Research
Dust morphology and its impact on the aerosol optics, reactive uptake of trace gases and UV-Vis trace gas retrievals
Mineral dust is often treated as spherical in chemical transport and trace gas retrieval models. We investigate how dust shape affects gas-particle and radiation-particle interactions. We examine the impact of dust shape on optical properties and trace gas retrievals at ultraviolet and visible wavelengths. We find that treating dust as nonspherical in trace gas retrievals of nitrogen dioxide decreases the retrieval sensitivity to dust. We also examine the impact of dust shape on heterogeneous chemistry by developing and applying a theoretical model. We find that dust pores change particle surface area significantly and subsequently, reaction and diffusion parameters. Overall, this study signifies the importance of accounting for nonsphericity in chemical transport and trace gas retrieval models.
Fire plume height and it’s impact on the surface PM2.5 inferred from satellite AOD
Wildfires can inject smoke at high altitudes in the atmosphere.
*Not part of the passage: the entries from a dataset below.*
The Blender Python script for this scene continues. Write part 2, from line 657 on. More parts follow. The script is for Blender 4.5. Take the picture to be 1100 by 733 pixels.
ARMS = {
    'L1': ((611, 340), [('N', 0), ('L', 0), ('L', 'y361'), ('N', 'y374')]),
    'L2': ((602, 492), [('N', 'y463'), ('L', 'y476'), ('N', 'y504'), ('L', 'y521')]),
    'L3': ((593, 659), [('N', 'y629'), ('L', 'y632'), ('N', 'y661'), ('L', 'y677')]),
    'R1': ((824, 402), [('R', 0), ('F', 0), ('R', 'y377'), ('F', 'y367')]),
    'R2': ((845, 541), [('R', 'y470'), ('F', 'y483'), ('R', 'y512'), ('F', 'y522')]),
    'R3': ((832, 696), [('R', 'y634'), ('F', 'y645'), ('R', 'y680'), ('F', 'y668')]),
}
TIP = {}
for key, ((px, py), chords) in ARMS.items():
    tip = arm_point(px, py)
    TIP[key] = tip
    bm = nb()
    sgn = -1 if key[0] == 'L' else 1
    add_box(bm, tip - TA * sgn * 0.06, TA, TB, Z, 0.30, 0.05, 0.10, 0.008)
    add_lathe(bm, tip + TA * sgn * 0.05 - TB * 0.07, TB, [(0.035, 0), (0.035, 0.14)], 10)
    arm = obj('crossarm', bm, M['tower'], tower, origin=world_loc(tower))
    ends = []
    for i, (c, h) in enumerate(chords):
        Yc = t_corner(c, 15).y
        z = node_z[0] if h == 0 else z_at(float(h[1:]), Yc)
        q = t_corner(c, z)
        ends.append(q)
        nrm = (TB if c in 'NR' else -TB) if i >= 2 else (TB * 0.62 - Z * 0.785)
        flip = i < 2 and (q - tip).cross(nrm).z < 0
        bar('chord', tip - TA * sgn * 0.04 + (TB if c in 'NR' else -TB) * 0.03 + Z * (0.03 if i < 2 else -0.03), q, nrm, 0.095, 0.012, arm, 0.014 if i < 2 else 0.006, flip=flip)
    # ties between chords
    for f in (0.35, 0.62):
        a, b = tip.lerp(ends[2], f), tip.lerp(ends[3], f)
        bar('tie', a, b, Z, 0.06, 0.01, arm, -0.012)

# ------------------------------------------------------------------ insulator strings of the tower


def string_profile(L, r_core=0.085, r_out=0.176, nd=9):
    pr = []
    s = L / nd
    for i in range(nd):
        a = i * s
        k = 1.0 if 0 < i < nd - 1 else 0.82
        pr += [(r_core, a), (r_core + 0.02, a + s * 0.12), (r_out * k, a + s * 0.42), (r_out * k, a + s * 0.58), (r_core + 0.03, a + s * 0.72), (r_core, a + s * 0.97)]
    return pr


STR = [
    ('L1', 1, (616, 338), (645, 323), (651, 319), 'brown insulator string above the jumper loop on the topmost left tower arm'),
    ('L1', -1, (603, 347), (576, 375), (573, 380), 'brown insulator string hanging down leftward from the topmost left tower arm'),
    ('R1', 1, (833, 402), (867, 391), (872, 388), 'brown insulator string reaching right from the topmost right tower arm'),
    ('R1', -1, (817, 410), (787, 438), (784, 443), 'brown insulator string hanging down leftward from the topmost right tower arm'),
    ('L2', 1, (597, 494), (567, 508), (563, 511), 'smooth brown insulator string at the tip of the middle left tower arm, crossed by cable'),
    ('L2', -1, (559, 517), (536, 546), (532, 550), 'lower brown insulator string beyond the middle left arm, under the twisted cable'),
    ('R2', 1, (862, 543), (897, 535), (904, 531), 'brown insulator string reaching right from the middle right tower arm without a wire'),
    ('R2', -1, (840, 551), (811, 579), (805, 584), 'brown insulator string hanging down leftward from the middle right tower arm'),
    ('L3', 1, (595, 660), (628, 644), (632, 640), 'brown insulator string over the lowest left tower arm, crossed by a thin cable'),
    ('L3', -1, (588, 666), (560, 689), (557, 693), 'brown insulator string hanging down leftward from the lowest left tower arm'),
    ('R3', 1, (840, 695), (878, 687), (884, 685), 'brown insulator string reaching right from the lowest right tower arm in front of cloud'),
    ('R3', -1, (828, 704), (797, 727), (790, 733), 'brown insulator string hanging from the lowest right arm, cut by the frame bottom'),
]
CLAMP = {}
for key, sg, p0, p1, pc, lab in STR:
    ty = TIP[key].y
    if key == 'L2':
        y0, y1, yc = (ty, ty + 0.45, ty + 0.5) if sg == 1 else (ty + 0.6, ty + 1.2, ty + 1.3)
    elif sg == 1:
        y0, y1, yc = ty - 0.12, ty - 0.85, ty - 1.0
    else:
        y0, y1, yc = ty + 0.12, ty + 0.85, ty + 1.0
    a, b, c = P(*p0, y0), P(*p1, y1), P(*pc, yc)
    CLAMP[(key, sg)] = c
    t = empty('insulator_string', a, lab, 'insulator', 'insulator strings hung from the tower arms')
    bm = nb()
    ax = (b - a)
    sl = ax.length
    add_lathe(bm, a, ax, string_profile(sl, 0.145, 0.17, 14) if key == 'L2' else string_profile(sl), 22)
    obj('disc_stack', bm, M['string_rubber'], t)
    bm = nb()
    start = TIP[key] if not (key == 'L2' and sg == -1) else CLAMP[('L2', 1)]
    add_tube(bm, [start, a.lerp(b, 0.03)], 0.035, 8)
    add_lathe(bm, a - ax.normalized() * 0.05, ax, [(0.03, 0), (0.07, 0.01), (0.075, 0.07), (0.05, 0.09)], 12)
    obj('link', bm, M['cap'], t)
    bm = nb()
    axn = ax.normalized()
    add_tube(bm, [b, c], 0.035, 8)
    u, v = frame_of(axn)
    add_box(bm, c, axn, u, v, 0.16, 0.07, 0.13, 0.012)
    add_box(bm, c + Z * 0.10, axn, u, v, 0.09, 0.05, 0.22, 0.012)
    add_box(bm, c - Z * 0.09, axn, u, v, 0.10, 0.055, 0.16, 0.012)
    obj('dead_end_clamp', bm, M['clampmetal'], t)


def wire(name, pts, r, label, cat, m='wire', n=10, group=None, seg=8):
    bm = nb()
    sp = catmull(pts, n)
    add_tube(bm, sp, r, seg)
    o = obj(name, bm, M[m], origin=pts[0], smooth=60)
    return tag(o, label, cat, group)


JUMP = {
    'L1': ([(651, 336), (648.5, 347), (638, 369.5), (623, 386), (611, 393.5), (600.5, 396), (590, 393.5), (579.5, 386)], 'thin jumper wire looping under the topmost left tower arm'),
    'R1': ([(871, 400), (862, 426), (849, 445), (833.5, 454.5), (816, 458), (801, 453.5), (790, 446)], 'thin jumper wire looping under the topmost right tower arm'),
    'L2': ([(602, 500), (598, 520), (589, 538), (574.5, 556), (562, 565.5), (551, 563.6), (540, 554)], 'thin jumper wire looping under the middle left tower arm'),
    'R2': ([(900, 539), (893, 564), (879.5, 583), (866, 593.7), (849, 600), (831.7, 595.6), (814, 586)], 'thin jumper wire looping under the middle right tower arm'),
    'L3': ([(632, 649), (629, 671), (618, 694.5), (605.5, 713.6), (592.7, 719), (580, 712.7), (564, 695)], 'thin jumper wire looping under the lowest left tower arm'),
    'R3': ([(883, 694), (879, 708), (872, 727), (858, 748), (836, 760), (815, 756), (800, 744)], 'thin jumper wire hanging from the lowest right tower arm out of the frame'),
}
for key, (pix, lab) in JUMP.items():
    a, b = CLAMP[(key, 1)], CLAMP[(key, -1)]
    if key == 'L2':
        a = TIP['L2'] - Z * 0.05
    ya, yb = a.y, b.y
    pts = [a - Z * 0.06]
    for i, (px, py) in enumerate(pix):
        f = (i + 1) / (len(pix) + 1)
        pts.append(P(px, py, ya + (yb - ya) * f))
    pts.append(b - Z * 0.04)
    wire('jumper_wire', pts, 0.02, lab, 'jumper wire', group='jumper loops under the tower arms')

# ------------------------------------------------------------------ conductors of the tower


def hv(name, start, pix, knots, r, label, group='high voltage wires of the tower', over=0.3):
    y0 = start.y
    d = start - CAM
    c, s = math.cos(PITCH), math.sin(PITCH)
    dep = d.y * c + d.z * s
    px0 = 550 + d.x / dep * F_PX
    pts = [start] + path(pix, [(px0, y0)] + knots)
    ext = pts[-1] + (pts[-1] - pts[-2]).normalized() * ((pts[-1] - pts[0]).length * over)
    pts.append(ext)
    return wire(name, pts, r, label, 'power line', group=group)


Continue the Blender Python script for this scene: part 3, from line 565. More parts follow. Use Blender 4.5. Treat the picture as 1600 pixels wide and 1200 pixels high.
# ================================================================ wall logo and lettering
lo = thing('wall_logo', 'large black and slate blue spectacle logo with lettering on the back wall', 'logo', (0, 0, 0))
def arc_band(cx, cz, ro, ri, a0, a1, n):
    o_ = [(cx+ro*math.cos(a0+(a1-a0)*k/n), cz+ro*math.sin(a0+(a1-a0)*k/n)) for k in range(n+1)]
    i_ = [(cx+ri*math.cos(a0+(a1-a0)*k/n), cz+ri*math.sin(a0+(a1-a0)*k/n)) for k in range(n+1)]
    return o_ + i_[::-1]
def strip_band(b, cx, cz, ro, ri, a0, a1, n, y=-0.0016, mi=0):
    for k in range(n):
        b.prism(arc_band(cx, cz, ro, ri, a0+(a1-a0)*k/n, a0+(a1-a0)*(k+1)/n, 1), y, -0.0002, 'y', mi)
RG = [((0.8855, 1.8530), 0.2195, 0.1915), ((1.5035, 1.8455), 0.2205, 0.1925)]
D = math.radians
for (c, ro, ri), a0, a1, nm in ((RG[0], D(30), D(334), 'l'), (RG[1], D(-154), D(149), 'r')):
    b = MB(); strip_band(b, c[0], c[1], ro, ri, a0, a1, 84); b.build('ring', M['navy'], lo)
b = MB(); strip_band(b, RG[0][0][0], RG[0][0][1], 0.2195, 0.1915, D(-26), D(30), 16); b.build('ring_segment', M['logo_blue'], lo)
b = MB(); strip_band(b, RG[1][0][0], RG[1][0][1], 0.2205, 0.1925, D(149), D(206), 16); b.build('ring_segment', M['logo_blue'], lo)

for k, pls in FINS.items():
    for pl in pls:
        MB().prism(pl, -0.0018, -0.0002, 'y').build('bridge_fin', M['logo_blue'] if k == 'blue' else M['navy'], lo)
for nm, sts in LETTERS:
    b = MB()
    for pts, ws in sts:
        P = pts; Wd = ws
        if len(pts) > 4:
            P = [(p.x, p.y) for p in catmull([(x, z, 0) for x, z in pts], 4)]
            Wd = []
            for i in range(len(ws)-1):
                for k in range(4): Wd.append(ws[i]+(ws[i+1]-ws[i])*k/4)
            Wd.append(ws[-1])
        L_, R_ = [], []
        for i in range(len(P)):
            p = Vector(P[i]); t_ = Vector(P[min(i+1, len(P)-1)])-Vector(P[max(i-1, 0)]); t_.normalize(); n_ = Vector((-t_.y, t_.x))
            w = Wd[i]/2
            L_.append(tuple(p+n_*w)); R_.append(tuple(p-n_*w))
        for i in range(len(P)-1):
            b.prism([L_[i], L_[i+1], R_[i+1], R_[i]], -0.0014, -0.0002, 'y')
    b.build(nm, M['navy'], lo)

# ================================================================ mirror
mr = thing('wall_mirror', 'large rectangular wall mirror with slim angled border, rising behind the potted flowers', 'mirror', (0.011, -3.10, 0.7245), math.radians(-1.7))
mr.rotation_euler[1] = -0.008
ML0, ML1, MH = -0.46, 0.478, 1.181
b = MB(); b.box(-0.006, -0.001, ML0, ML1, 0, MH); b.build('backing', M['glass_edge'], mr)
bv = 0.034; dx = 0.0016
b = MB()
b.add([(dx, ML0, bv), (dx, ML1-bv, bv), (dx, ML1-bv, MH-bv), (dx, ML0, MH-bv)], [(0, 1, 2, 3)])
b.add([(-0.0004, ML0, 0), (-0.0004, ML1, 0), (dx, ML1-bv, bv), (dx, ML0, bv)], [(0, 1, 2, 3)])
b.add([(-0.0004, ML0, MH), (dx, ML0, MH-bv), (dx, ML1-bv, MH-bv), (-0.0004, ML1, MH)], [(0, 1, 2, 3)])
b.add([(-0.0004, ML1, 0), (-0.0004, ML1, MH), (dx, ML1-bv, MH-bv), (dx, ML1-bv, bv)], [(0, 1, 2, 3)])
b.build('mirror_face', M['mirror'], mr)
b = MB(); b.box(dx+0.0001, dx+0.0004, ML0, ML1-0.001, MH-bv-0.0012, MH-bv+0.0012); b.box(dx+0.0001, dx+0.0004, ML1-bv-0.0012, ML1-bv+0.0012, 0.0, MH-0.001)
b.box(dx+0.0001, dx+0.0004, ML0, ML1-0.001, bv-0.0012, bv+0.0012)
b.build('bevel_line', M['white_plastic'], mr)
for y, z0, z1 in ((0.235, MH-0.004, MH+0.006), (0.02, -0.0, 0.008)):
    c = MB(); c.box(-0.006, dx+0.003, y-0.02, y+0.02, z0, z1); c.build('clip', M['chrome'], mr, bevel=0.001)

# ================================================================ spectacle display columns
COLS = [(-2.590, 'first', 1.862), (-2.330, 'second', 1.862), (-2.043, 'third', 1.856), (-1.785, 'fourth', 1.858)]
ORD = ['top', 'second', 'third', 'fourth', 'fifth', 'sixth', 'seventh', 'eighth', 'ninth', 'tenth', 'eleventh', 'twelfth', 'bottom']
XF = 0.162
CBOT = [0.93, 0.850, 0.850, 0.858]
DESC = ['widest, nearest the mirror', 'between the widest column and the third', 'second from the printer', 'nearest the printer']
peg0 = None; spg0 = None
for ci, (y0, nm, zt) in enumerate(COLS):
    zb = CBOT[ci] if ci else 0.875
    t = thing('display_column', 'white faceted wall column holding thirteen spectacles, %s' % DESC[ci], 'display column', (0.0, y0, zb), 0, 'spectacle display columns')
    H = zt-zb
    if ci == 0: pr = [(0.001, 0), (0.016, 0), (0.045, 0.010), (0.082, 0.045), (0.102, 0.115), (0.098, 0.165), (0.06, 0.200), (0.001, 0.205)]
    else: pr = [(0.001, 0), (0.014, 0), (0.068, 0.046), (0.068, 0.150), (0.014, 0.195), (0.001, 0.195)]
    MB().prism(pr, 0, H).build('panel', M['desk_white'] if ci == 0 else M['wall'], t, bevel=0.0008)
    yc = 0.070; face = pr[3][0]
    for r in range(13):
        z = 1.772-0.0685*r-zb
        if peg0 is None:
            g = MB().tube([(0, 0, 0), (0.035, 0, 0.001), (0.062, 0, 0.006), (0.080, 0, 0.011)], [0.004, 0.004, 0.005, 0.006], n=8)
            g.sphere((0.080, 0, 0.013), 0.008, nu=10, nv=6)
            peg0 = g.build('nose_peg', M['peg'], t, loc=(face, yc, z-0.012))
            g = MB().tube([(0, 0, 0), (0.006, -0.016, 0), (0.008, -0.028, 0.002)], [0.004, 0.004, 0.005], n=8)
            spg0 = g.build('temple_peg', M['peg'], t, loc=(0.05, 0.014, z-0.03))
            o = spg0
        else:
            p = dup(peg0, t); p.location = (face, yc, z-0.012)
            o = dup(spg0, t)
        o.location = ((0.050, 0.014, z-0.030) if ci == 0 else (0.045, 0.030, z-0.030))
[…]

The resulting free tropospheric aerosols may affect inference of ground-level fine particulate matter (PM2.5) from satellite retrievals of columnar aerosol optical depth (AOD), yet the effects of accounting for plume height in this inference are poorly understood. In this study, we include in the GEOS-Chem chemical transport model a plume height parameterization (GFAS, Global Fire Assimilation System) that represents the vertical distribution of wildfire smoke to examine its effect on PM2.5 inferred from satellite AOD during wildfires over the United States and Canada. We examine the GFAS plume height against satellite observations from EPIC (Earth Polychromatic Imaging Camera) and find a low bias of a factor 1.7 in the GFAS plume height over evergreen needleleaf forests of North America during the six years examined (2016-2018, 2020-2022). We scale the GFAS plume height over evergreen needleleaf forests in GEOS-Chem to better represent the EPIC observations. We focus on the years 2018 and 2020 when large wildfires yield prominent signals. We find that replacing the default ground-level wildfire emissions in GEOS-Chem with the scaled GFAS vertically distributed emissions reduces the bias between measured PM2.5 and PM2.5 inferred from MAIAC satellite AOD for 2018 (slope decreases from 2.6 to 1.4) and for 2020 (slope decreases from 2.7 to 0.98). Vertically distributing the wildfire emissions using GFAS plume height also improves the simulated AOD versus sun photometer observations in 2018 (slope increases from 0.35 to 0.86, r^2 increases from 0.41 to 0.46) and 2020 (slope increases from 0.20 to 0.79, and r^2 increases from 0.32 to 0.88). Overall, this study signifies the importance of vertically distributing wildfire emissions for inference of PM2.5 from satellite AOD during wildfires.